Buy Or Sell: Alex Highsmith Had A ‘Quiet’ 14.5-Sack Season

With the Steelers’ 2022 season unfortunately now in the rearview mirror, a 9-8 campaign that came up short too late in spite of a strong second half, we now turn our attention to the offseason, and the many decisions that will have to be made over the course of the next several months.

This is now a young team on the offensive side of the ball, though one getting older on defense, and both sides could stand to be supplemented robustly, including in the trenches—either one. Decisions about the coaching staff must also be made, as well as who to prioritize in free agency, and what to look for from the outside, before getting to the draft.

These sorts of uncertainties are what I will look to address in our Buy or Sell series. In each installment, I will introduce a topic statement and weigh some of the arguments for either buying it (meaning that you agree with it or expect it to be true) or selling it (meaning you disagree with it or expect it to be false).

Topic Statement: Alex Highsmith had a ‘quiet’ 14.5-sack season.

Explanation: This is a theme that I have seen describing third-year outside linebacker Alex Highsmith’s output in 2022. Although he finished the season with 14.5 sacks (including three half-sacks, so 16 sacks in which he was involved in total) and shared the NFL lead with five forced fumbles, the perception is that his actual impact on games and on the season as a whole was comparatively minor.


We can’t have this conversation without touching on the T.J. Watt discussion, and yes, the Steelers did a lot worse when he wasn’t there, and Highsmith didn’t play at as high a level with Watt on the sideline either.

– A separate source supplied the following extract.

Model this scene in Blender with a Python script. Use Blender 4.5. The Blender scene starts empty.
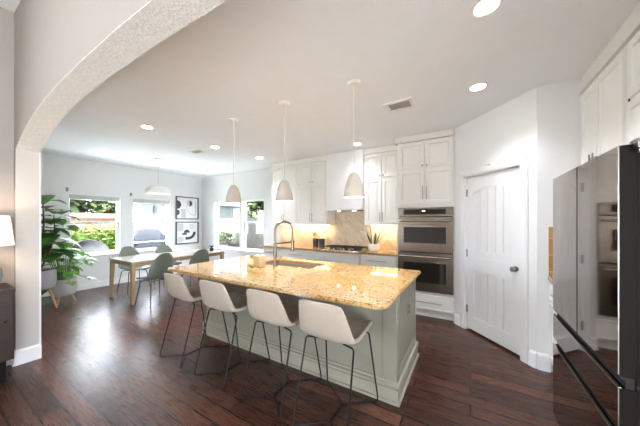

In spite of the fact that Watt only had one forced fumble and two interceptions, the Steelers didn’t produce without him. They only had five takeaways in the seven games he missed, and just eight sacks. They were 1-6 in those games.

Highsmith actually had a bigger impact on the run last season than he did this year, as well. He put up numbers, sure. Relatively few of them, at least those after the first quarter, actually came in close games, however.


Highsmith had six third-down sacks, or rather five and a half, which was in the top 10 in the NFL. And we can’t measure the impact of forced fumbles simply on whether or not they were recovered, because that is largely out of the initial defender’s hands. It’s not Highsmith’s fault the defense couldn’t recover the balls he put on the ground.

He was also about the only semblance of defense that the Steelers seemed to have while Watt was out, or at least that of the pass rush. It’s an insult to call his season a ‘quiet’ one. Was it really so much more quiet than Watt’s 14.5-sack season in 2019, or his 13-sack season from the year previous? This is simply a matter of Highsmith being penalized for the team’s overall performance and for the stature of his teammate.

Also, remember: Watt has put up his numbers playing with Highsmith and Bud Dupree. He didn’t have to play with Malik Reed and Jamir Jones. I’m not saying they’re equally good, but it makes a difference in your own performance who else is out there.